July 25, 2016

Digital Media as Interactive Textbook

Category: Edtech
museum patrons using tablet at exhibit

Recently, I was a guest on the Meanwhile in the Future podcast on an episode titled “Flash Forward,” speaking about digital media and education. While speaking with Rose Eveleth, the host, I said something that’s sort of stuck with me in terms of thinking about what the roles of media and communications are in digital media. I do not believe that it can ever replace the classroom space and I worry about all the edtech efforts that are so heavily invested in the attempt to do just that. Loss of other senses and effect on critical thinking and reasoning by digital media make me wary of it being an imagined space of a full learning experience.

I think I am ready to completely own the idea of positioning digital media in the classroom as a supplemental interactive textbook, something publishers have attempted to capitalize on by shifting from being learning companies that provide not just the book, but also a platform with information to supplement and enhance the book.
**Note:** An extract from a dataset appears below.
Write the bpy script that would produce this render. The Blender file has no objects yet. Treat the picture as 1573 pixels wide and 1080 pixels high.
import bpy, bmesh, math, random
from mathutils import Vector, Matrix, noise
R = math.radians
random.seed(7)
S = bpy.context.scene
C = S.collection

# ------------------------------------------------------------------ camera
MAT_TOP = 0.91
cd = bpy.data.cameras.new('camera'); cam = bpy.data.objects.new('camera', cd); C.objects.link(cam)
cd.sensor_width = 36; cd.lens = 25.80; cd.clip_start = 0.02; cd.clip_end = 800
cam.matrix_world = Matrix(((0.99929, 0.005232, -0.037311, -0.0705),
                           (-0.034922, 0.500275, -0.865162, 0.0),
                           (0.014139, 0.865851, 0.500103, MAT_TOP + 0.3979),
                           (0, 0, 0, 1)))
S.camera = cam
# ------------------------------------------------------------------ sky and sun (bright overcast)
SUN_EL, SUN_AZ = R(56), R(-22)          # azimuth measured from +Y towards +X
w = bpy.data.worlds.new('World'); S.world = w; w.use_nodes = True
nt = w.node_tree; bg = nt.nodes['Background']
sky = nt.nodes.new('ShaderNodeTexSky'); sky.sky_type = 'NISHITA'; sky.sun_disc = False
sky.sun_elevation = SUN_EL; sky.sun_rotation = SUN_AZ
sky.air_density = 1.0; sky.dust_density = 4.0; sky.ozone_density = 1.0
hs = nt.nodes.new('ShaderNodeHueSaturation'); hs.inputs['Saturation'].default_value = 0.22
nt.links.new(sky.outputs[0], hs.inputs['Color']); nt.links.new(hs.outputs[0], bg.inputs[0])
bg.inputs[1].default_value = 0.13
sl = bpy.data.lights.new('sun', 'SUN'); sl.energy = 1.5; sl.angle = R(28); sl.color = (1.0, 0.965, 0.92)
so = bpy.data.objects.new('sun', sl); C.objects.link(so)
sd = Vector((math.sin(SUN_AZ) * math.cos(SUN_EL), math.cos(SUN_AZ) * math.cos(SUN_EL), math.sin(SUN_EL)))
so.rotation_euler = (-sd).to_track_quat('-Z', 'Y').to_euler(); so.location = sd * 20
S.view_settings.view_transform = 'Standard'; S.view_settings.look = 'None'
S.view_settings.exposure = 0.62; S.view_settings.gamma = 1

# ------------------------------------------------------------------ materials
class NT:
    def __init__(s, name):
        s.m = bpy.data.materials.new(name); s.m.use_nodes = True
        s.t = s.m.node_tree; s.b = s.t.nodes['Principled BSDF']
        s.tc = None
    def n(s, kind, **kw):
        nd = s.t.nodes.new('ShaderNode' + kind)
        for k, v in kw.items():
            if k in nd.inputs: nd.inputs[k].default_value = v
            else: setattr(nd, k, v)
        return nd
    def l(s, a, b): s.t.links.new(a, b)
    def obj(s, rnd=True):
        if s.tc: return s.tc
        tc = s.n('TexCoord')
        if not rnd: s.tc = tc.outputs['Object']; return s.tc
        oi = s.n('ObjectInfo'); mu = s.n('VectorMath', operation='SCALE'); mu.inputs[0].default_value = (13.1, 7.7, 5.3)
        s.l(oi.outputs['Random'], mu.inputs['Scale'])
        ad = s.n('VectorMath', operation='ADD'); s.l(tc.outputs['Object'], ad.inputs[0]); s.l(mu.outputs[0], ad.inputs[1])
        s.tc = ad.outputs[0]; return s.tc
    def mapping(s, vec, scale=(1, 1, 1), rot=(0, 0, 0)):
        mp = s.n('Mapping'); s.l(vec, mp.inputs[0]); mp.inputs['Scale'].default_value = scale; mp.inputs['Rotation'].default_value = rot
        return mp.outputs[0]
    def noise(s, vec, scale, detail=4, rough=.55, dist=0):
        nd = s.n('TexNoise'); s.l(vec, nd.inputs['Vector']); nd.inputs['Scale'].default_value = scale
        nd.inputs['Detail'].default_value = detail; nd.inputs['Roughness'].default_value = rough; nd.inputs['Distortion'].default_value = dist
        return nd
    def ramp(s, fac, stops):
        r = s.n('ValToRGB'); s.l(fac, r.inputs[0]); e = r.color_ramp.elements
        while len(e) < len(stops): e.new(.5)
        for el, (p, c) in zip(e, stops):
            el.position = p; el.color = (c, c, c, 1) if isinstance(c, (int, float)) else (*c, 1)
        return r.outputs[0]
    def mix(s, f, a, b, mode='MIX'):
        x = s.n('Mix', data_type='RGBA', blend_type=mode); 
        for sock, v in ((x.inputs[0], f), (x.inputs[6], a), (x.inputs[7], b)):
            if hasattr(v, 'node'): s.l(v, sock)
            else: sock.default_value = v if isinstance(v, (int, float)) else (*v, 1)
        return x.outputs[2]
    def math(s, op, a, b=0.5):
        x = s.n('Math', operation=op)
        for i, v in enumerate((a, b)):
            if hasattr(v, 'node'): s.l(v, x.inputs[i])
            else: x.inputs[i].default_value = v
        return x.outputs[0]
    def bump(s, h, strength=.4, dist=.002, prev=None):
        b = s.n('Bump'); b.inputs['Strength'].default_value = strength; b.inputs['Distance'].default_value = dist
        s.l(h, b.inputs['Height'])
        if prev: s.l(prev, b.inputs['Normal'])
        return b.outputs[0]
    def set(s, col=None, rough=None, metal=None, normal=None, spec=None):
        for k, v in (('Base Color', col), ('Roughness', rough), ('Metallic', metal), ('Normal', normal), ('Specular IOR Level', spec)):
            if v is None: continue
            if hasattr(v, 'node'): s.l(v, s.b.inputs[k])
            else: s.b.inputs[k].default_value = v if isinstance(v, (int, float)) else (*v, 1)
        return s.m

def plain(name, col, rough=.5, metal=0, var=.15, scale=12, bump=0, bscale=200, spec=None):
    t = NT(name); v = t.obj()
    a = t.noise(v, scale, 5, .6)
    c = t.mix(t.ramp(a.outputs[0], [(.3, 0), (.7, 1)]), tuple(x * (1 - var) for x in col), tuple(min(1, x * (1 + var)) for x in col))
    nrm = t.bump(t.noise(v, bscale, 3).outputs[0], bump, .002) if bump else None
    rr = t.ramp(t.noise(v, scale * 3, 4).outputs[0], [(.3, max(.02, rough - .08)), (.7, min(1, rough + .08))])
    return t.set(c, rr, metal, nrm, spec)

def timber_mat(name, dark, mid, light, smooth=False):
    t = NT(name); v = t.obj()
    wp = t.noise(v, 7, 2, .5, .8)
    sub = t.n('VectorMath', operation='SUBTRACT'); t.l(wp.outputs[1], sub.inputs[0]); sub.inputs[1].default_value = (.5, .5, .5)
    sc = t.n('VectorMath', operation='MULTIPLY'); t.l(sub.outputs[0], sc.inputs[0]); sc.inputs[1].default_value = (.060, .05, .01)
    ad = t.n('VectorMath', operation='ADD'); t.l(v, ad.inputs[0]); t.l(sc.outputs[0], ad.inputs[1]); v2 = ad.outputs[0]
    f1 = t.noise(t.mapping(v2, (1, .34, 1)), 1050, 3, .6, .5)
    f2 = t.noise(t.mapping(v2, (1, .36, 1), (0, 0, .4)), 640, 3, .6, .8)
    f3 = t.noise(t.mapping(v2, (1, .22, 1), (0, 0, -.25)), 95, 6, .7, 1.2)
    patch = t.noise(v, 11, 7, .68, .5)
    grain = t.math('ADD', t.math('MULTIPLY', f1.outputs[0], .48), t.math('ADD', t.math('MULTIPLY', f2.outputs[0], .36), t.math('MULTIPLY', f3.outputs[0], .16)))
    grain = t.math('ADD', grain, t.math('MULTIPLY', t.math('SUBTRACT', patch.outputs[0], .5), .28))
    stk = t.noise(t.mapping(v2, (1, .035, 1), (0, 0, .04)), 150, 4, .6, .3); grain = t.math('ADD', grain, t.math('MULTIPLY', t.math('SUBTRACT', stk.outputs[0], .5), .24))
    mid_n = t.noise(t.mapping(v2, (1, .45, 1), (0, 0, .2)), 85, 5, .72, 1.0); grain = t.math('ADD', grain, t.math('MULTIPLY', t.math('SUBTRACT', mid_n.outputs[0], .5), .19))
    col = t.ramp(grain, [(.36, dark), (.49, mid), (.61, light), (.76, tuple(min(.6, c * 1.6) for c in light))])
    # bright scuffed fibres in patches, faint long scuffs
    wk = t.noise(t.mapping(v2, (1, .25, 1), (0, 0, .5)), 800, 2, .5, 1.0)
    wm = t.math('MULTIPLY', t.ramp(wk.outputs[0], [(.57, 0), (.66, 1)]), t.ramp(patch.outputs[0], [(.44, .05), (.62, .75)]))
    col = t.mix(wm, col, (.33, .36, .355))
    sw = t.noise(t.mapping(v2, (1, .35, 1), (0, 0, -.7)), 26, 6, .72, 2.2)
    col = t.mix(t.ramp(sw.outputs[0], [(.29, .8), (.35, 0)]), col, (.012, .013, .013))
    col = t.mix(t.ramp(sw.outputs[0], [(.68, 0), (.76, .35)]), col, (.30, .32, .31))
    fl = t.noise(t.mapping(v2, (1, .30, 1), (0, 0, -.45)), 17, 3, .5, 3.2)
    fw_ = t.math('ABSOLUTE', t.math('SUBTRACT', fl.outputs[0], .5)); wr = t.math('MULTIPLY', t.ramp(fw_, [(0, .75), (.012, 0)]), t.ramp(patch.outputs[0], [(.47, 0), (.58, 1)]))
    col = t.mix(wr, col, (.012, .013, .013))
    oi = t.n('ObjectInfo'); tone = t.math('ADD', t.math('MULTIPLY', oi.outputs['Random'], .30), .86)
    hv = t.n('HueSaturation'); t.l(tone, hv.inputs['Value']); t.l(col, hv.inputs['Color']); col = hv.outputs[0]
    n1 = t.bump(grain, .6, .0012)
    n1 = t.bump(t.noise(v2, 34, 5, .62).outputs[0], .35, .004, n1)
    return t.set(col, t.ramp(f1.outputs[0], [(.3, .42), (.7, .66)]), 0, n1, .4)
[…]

These platforms generally require a key that the student can obtain only by purchasing a new copy which, for many students, is financially unfeasible once they reach higher education and are required to buy their own books. Even before then, many K-12 schools are just not able to replace every book every year for every student to ensure they are getting “the most” as dictated by the publisher.
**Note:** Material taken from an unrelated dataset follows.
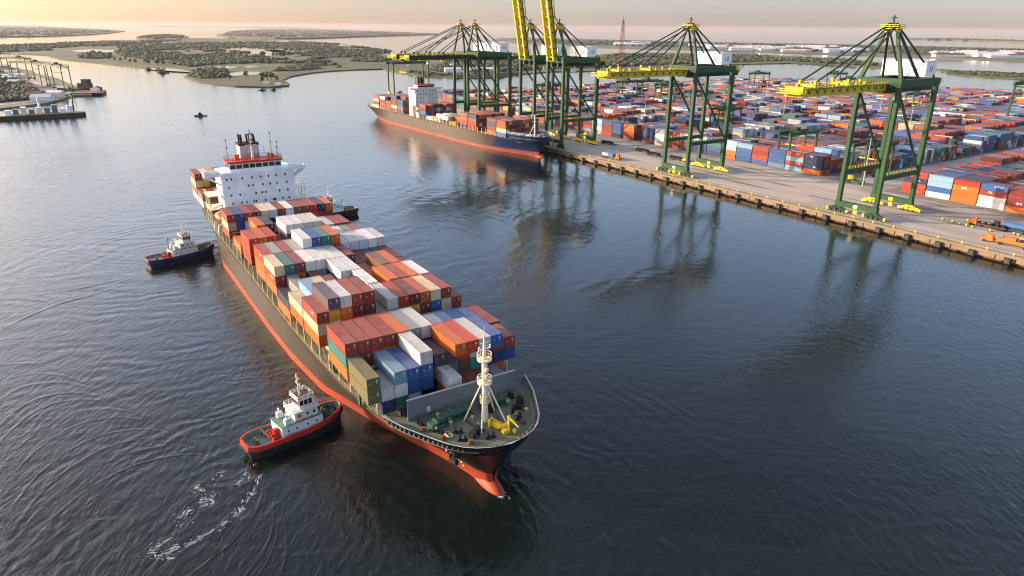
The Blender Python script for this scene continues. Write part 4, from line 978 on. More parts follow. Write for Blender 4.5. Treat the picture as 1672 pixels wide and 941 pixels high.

Outside of traditional publishing, the spaces where digital media as bonus knowledge in learning spaces can be seen in MOOCs and Virtual Reality, done in two different ways. MOOCs provide set content. Users can assess the value of MOOCs in advance and, then, choose to immerse themselves in the whole experience or they can drop in when needed.  VR on the other hand allows students to go on guided tours created by whomever designed the tour, and, in some cases, driven then by a single person as is the case with the now available Google Expeditions. With this program, a teacher controls the tour from her or his tablet and the students journey within that selection from their own tablets or VR headsets.

I am still excited about the potential of Virtual Reality even as I am cautious. A few months ago, I took my children to the Museum of Modern Art. They were very excited to see “Starry Night.” However, they are not very tall so they tried to get in front of people to get a closer look. They ended up too close to the rope for the security guard’s comfort and we were told to step back. How amazing would it have been to have a headset next to the art that allowed the viewer to get closer to the art or even within the brush strokes? We often hear too of paintings, when being restored, revealing multiple other paintings or sketches underneath. This too can be explored. This enhancement isn’t limited to art. Learning geography, social science and history about spaces and places that are too far away or no longer reachable can become an enhanced experience through reading, film, and virtual interactive experiences. This is an augmented interactive learning text.
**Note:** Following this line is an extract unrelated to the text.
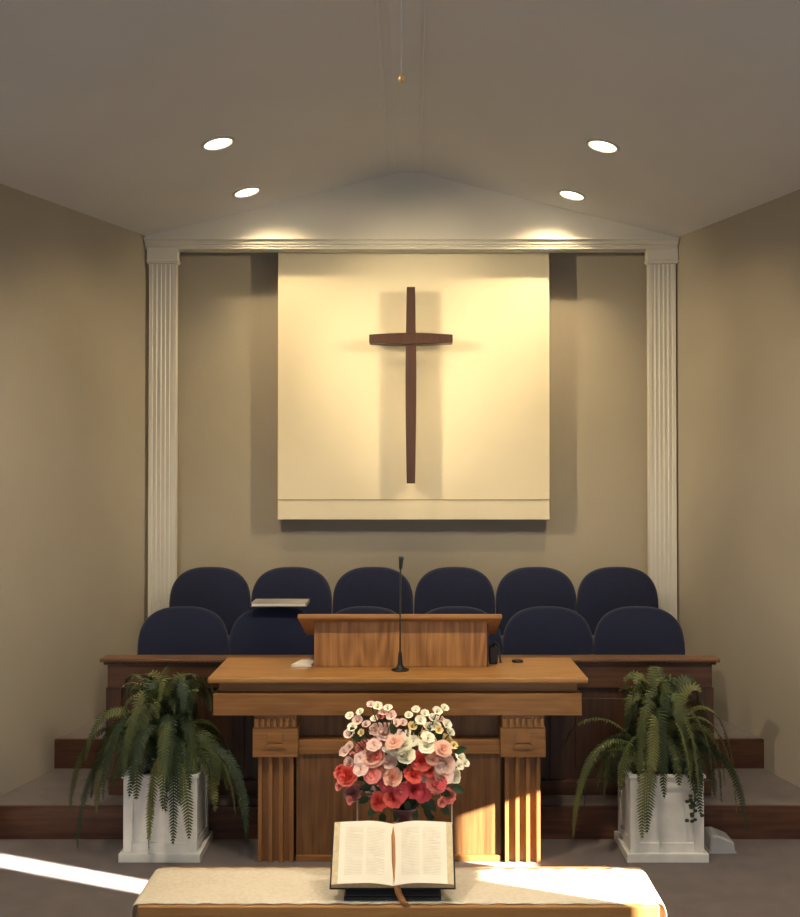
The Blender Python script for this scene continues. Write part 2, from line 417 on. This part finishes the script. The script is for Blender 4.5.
# ------------------------------------------------------------------ pulpit
t = thing('pulpit_desk', 'wide oak pulpit desk with fluted front posts and an overhanging top', 'pulpit', (-.065,4.6,0))
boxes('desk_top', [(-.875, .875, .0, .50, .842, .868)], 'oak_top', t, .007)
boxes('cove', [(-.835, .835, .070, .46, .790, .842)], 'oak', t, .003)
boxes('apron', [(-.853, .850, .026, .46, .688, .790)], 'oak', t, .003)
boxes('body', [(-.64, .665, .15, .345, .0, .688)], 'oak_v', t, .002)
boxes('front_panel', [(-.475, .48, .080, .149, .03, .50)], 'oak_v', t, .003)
boxes('cross_rail', [(-.475, .48, .066, .149, .50, .566)], 'oak', t, .004)
boxes('base_board', [(-.475, .48, .072, .149, 0, .03)], 'oak', t, .003)
for xc in (-.568, .580):
    bm = nb(); fluted(bm, xc-.082, xc+.082, .062, .16, 0, .492, 3, .008, .022); p = obj('fluted_post', bm, 'oak', t)
    p.data.materials[0] = M['oak_post']
    bm = nb(); box(bm, xc-.105, xc+.105, .040, .16, .492, .628)
    cp = obj('post_capital', bm, 'oak', t, bevel=.004)
    bm = nb(); box(bm, xc-.098, xc+.098, .044, .16, .628, .686)
    for k in range(7): box(bm, xc-.092+k*.0285, xc-.092+k*.0285+.014, .030, .0441, .634, .672)
    obj('capital_neck', bm, 'oak', cp, bevel=.001)
    bm = nb(); prism(bm, [(-.052,.535),(.052,.535),(.034,.555),(-.034,.555)], lambda p: (xc+p[0],.031,p[1]), lambda p: (xc+p[0],.041,p[1]))
    box(bm, xc-.034, xc+.034, .034, .0405, .562, .60)
    obj('carved_block', bm, 'oak', cp, bevel=.001)

# lectern standing on the desk
LX = -.055
t = thing('table_lectern', 'oak tabletop lectern with a slanted reading board, standing on the pulpit desk', 'lectern', (LX,4.85,.8685))
W = .418
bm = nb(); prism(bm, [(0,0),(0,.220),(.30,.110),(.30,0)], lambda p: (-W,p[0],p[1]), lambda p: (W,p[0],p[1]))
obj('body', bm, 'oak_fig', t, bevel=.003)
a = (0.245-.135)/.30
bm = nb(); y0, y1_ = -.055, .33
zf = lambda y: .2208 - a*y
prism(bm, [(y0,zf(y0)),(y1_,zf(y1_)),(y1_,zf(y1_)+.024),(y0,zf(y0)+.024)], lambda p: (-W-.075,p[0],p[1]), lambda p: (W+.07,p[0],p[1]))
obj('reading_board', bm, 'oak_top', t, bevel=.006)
boxes('corner_strip', [(W+.0005, W+.008, .002, .02, 0, .205)], 'walnut_v', t)

# microphone
t = thing('gooseneck_microphone', 'slim black gooseneck microphone standing on the desk before the lectern', 'microphone', (-.056,4.77,.8685))
bm = nb(); lathe(bm, [(0,0),(.042,0),(.042,.006),(.02,.012),(.012,.03),(.009,.075),(.005,.09)], 24); obj('base', bm, 'black', t, True)
bm = nb(); tube(bm, [(0,0,.085),(0,0,.2),(.001,0,.34),(.002,-.003,.46),(.003,-.006,.488)], .0042); obj('gooseneck', bm, 'gunmetal', t, True)
bm = nb(); tube(bm, [(.003,-.006,.483),(.004,-.010,.502),(.005,-.016,.522),(.006,-.022,.540)], .008, 12, .0125); obj('microphone_head', bm, 'darkgrey', t, True)

bm = nb(); vprism(bm, [(-.54,4.77),(-.40,4.77),(-.385,4.90),(-.505,4.90)], .8686, .875)
LXl = LX-W
bm.free(); bm = nb(); vprism(bm, [(-.585,4.86),(-.487,4.86),(-.477,4.985),(-.55,4.985)], .8686, .879)
tag(obj('note_paper', bm, 'paper'), 'small white paper lying on the pulpit desk left of the lectern', 'paper')
bm = nb(); lathe(bm, [(0,0),(.027,0),(.028,.004),(.026,.010),(.012,.012),(0,.012)], 24)
tag(obj('desk_grommet', bm, 'black', None, True, loc=(.525,4.98,.8686)), 'small round black cap on the pulpit desk right of the lectern', 'cap')
t = thing('black_device', 'small dark upright device on the desk against the right side of the lectern', 'device', (.40,4.935,.8686))
boxes('case', [(-.018,.022,-.02,.05,.0,.085)], 'black', t, .006)
bm = nb(); tube(bm, [(.0,.0,.084),(.008,-.01,.108),(.024,-.01,.096),(.030,-.02,.05),(.036,-.02,.006)], .0045); obj('cable', bm, 'darkgrey', t, True)

# ------------------------------------------------------------------ planters and ferns
def planter(x, y, label):
    t = thing('square_planter', label, 'planter', (x,y,0), 'white wooden planter boxes')
    w, d, h = .172, .140, .388
    boxes('plinth', [(-w-.018,w+.018,-d-.015,d+.015,0,.042)], 'planter', t, .004)
    # open box of four sides
    boxes('body', [(-w+.012,w-.012,-d+.012,-d+.024,.042,h),(-w+.012,w-.012,d-.024,d-.012,.042,h),(-w+.012,-w+.024,-d+.024,d-.024,.042,h),(w-.024,w-.012,-d+.024,d-.024,.042,h)], 'planter', t)
    for sx in (-1,1):
        for sy in (-1,1):
            x0, x1 = sorted((sx*w, sx*(w-.045))); y0, y1 = sorted((sy*d, sy*(d-.040)))
            boxes('corner_post', [(x0,x1,y0,y1,.042,h)], 'planter', t, .003)
    for z0, z1 in ((.042,.085),(h-.05,h)):
        for sy in (-1,1):
            y0, y1 = sorted((sy*(d-.003), sy*(d-.012))); boxes('rail', [(-w+.045, w-.045, y0, y1, z0, z1)], 'planter', t)
        for sx in (-1,1):
            x0, x1 = sorted((sx*(w-.003), sx*(w-.012))); boxes('rail', [(x0, x1, -d+.040, d-.040, z0, z1)], 'planter', t)
    boxes('top_rim', [(-w-.008,w+.008,-d-.008,-d+.02,h,h+.014),(-w-.008,w+.008,d-.02,d+.008,h,h+.014),(-w-.008,-w+.02,-d+.02,d-.02,h,h+.014),(w-.02,w+.008,-d+.02,d-.02,h,h+.014)], 'planter', t, .003)
    boxes('soil', [(-w+.0241,w-.0241,-d+.0241,d-.0241,.30,.345)], 'soil', t)
    return t
planter(-1.172, 4.81, 'white square planter box standing left of the pulpit')
planter(1.188, 4.81, 'white square planter box standing right of the pulpit')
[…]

The examples mentioned above are dependent for most learners on other people determining what content would be the most useful. I think the biggest thing connected learning can do is break away from the proscriptive nature of platforms and information curated by those outside of the learning space. Instead of just relying on what is given, think through the things that are missing or that the learning community seems to be pulled toward and find ways to design unique experiences and assignments that are dependent on digital media to bring that knowledge into learning.

Digital media plants the seed of knowledge but it takes connected learning activities that can be structured and are collaborative and social in nature to take the information gained with these new digital media tools into knowledge. We can learn more with digital media than with a standard textbook given the scale and flexibility of the media, but it requires us to put forward creative approaches to making things make sense together and making them make sense for the context of the learners. Digital media in and of itself will not lead everyone to a better ability to think critically and reason, but it can enhance the practices we already have as we move forward to the future of learning.